The biggest lesson I learned from the experience was the value of hard work. It also gave me a deep appreciation for small-business owners and young entrepreneurs – determination, work ethic and business savvy are what make them the backbone of our economy. I put in many, many hours to make that little pool business a success – and those hours paid off. The business skills and the work ethic I developed served me well years later as I worked to grow my family business, Morneau Shepell, into a leading Canadian organization. And they continue to serve me well today as Minister of Finance.

As told to Robert Fife

Founder and executive chairman of global convenience-store chain
Alimentation Couche-Tard Inc.

Ryan Remiorz/CP

My father got a job near Baie-Comeau working for Hydro-Québec on the Manicouagan construction site. We went to live in a village called Micoua, which consisted of mobile homes. The people in this village were for the most part key people for Hydro-Québec and had to be quickly available to keep the work going on the site. So, they were either supervisors or tradespeople such as my father, who was a specialist in hydraulics.

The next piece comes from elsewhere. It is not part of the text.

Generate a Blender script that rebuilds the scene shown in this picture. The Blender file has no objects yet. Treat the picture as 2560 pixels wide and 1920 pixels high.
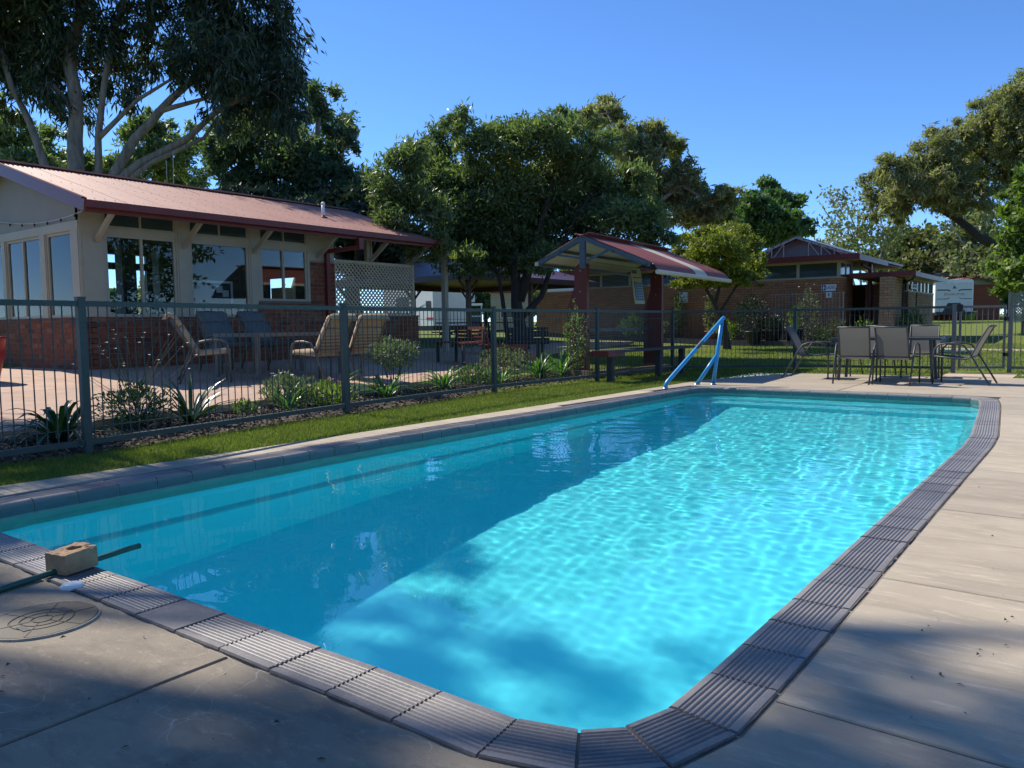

At 16, I had my first full-time summer job. It was working in the kitchens at the construction site. The site was located maybe five kilometres from the village and I lived on the site, in a dormitory. It was too far to commute. There was no public transit. We would rise very early each morning. I had a few different positions in the kitchen. Towards the end of summer, I was mostly loading the dishwasher.

I worked quickly to sort the dishes because the faster you loaded the machine the faster it could be emptied and the faster your shift ended. We would get off after supper, around 7:30 or 8 p.m. We were all fairly young. At one point, one of my co-workers showed up with some oranges. He started a game of kicking [an orange] around and trying to score goals in the corridor. We played with our feet, scoring goals on each other, until a supervisor put an end to the game. The next day, I get called into the office by M. Hubert [the son of the owner of the kitchen-services contractor]. He was the one who had hired me. He calls me into his office, says, "Listen, Alain: I heard that you were playing with oranges in the corridor, that you started it, that you were the leader. That's food. We pay for that food. You can't do that." And so he fired me.

I didn't protest. It taught me a lesson. To be fired like that, it had an impact. Not to mention the idea of using food in a game. I think M. Hubert's rationale was correct even if I found [the outcome] hard.

But kitchen work wasn't in my career plans. So I took [the firing] rather well. It was the end of the summer so it didn't ruin my summer.

–As told to Bertrand Marotte

These interviews have been edited and condensed.